▶

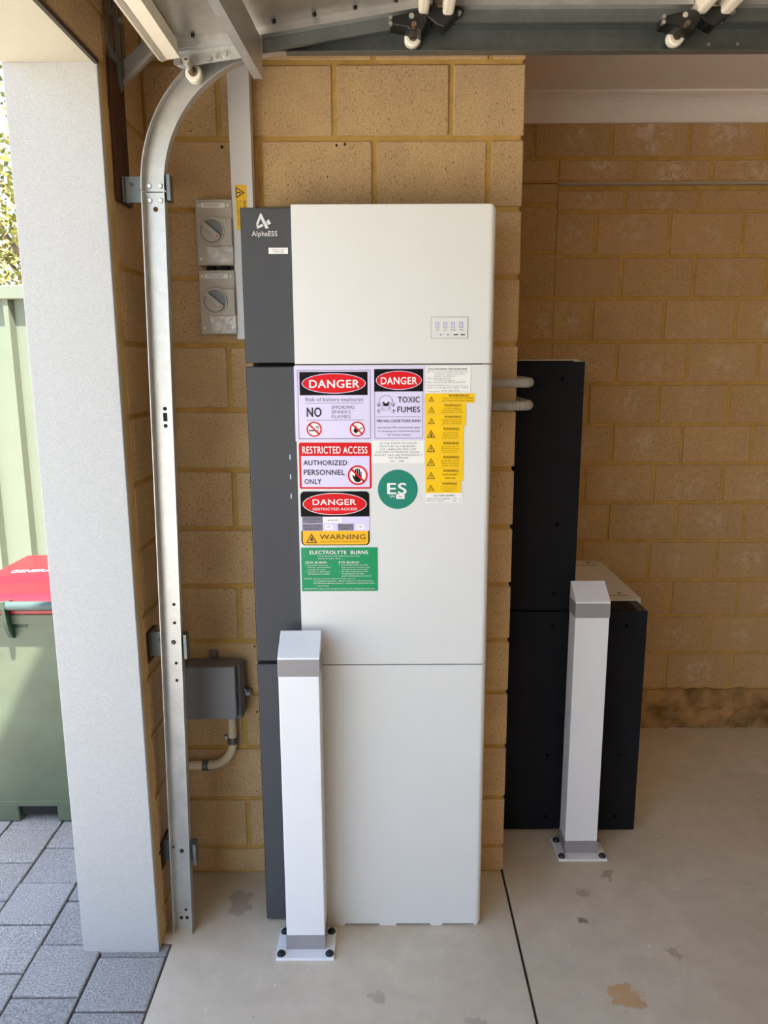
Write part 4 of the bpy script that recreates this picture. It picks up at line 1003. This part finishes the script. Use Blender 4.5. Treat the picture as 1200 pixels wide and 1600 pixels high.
fc = empty('fence', (-1.7, 3.22, 0.0), 'pale steel boundary fence with ribbed sheets behind the wheelie bin', 'fence')
YFE = 3.22
P = []; x = -4.2; pat = [(0.0, 0.0), (0.085, 0.0), (0.098, 0.028), (0.118, 0.028), (0.131, 0.0)]
def sheet(xa):
    pts_ = []
    for k in range(6):
        for dx, dy in pat: pts_.append((xa + k * 0.131 + dx, YFE - dy))
    pts_.append((xa + 0.786, YFE))
    back = [(a, b + 0.002) for a, b in pts_][::-1]
    vs = [Vector((a, b, z)) for z in (0.03, 1.835) for a, b in pts_]; n = len(pts_)
    return vs, [(i, i + 1, n + i + 1, n + i) for i in range(n - 1)]
for k in range(5): obj('fence_sheet', [sheet(-4.64 + 0.786 * k)], M['fence'], fc)
obj('top_rail', [box(-4.7, -0.70, YFE - 0.038, YFE + 0.012, 1.818, 1.872, 0.004)], M['fence'], fc)
obj('bottom_rail', [box(-4.7, -0.70, YFE - 0.038, YFE + 0.012, 0.0, 0.05)], M['fence'], fc)
for x in (-4.66, -2.30, -0.72): obj('post', [box(x - 0.025, x + 0.025, YFE - 0.03, YFE + 0.03, 0, 1.85)], M['fence'], fc)

tree = empty('tree', (-2.3, 6.2, 0.0), 'yellow-green leafy tree standing behind the pale fence', 'tree')
obj('trunk', [tube([(-2.3, 6.2, -0.02), (-2.27, 6.18, 0.9), (-2.33, 6.15, 1.8), (-2.28, 6.1, 2.6)], [0.11, 0.09, 0.08, 0.06], 10)], M['bark'], tree)
rt = random.Random(5)
brs = []; tips = []
for k in range(16):
    a = rt.uniform(0, 2 * PI); b = Vector((-2.3, 6.15, rt.uniform(1.3, 2.5))); e = b + Vector((math.cos(a) * rt.uniform(.6, 1.4), math.sin(a) * rt.uniform(.6, 1.2), rt.uniform(.3, 1.5)))
    brs.append(tube([b, (b + e) / 2 + Vector((0, 0, .08)), e], [0.03, 0.02, 0.008], 6)); tips.append((b, e))
obj('branches', brs, M['bark'], tree, kind='stuff')
lv, lf = [], []
for k in range(9000):
    b, e = rt.choice(tips); c = b.lerp(e, rt.uniform(.25, 1.1)) + Vector((rt.gauss(0, .22), rt.gauss(0, .22), rt.gauss(0, .22)))
    if c.z < 1.4: c.z = 1.4 + rt.random()
    d = Vector((rt.gauss(0, 1), rt.gauss(0, 1), rt.gauss(0, 1))).normalized(); q = d.orthogonal().normalized(); q.rotate(Matrix.Rotation(rt.uniform(0, 6.28), 3, d))
    L, W = rt.uniform(.035, .07), rt.uniform(.010, .018); o = len(lv)
    lv += [c, c + d * L * .5 + q * W, c + d * L, c + d * L * .5 - q * W]; lf.append((o, o + 1, o + 2, o + 3))
obj('leaves', [(lv, lf)], M['leaf'], tree, kind='stuff')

◀

**What the exercise asks:** The pictures should not be reproduced; quote all of the other material exactly.

**Full response:**
Write part 4 of the bpy script that recreates this picture. It picks up at line 1003. This part finishes the script. Use Blender 4.5. Treat the picture as 1200 pixels wide and 1600 pixels high.
fc = empty('fence', (-1.7, 3.22, 0.0), 'pale steel boundary fence with ribbed sheets behind the wheelie bin', 'fence')
YFE = 3.22
P = []; x = -4.2; pat = [(0.0, 0.0), (0.085, 0.0), (0.098, 0.028), (0.118, 0.028), (0.131, 0.0)]
def sheet(xa):
    pts_ = []
    for k in range(6):
        for dx, dy in pat: pts_.append((xa + k * 0.131 + dx, YFE - dy))
    pts_.append((xa + 0.786, YFE))
    back = [(a, b + 0.002) for a, b in pts_][::-1]
    vs = [Vector((a, b, z)) for z in (0.03, 1.835) for a, b in pts_]; n = len(pts_)
    return vs, [(i, i + 1, n + i + 1, n + i) for i in range(n - 1)]
for k in range(5): obj('fence_sheet', [sheet(-4.64 + 0.786 * k)], M['fence'], fc)
obj('top_rail', [box(-4.7, -0.70, YFE - 0.038, YFE + 0.012, 1.818, 1.872, 0.004)], M['fence'], fc)
obj('bottom_rail', [box(-4.7, -0.70, YFE - 0.038, YFE + 0.012, 0.0, 0.05)], M['fence'], fc)
for x in (-4.66, -2.30, -0.72): obj('post', [box(x - 0.025, x + 0.025, YFE - 0.03, YFE + 0.03, 0, 1.85)], M['fence'], fc)

tree = empty('tree', (-2.3, 6.2, 0.0), 'yellow-green leafy tree standing behind the pale fence', 'tree')
obj('trunk', [tube([(-2.3, 6.2, -0.02), (-2.27, 6.18, 0.9), (-2.33, 6.15, 1.8), (-2.28, 6.1, 2.6)], [0.11, 0.09, 0.08, 0.06], 10)], M['bark'], tree)
rt = random.Random(5)
brs = []; tips = []
for k in range(16):
    a = rt.uniform(0, 2 * PI); b = Vector((-2.3, 6.15, rt.uniform(1.3, 2.5))); e = b + Vector((math.cos(a) * rt.uniform(.6, 1.4), math.sin(a) * rt.uniform(.6, 1.2), rt.uniform(.3, 1.5)))
    brs.append(tube([b, (b + e) / 2 + Vector((0, 0, .08)), e], [0.03, 0.02, 0.008], 6)); tips.append((b, e))
obj('branches', brs, M['bark'], tree, kind='stuff')
lv, lf = [], []
for k in range(9000):
    b, e = rt.choice(tips); c = b.lerp(e, rt.uniform(.25, 1.1)) + Vector((rt.gauss(0, .22), rt.gauss(0, .22), rt.gauss(0, .22)))
    if c.z < 1.4: c.z = 1.4 + rt.random()
    d = Vector((rt.gauss(0, 1), rt.gauss(0, 1), rt.gauss(0, 1))).normalized(); q = d.orthogonal().normalized(); q.rotate(Matrix.Rotation(rt.uniform(0, 6.28), 3, d))
    L, W = rt.uniform(.035, .07), rt.uniform(.010, .018); o = len(lv)
    lv += [c, c + d * L * .5 + q * W, c + d * L, c + d * L * .5 - q * W]; lf.append((o, o + 1, o + 2, o + 3))
obj('leaves', [(lv, lf)], M['leaf'], tree, kind='stuff')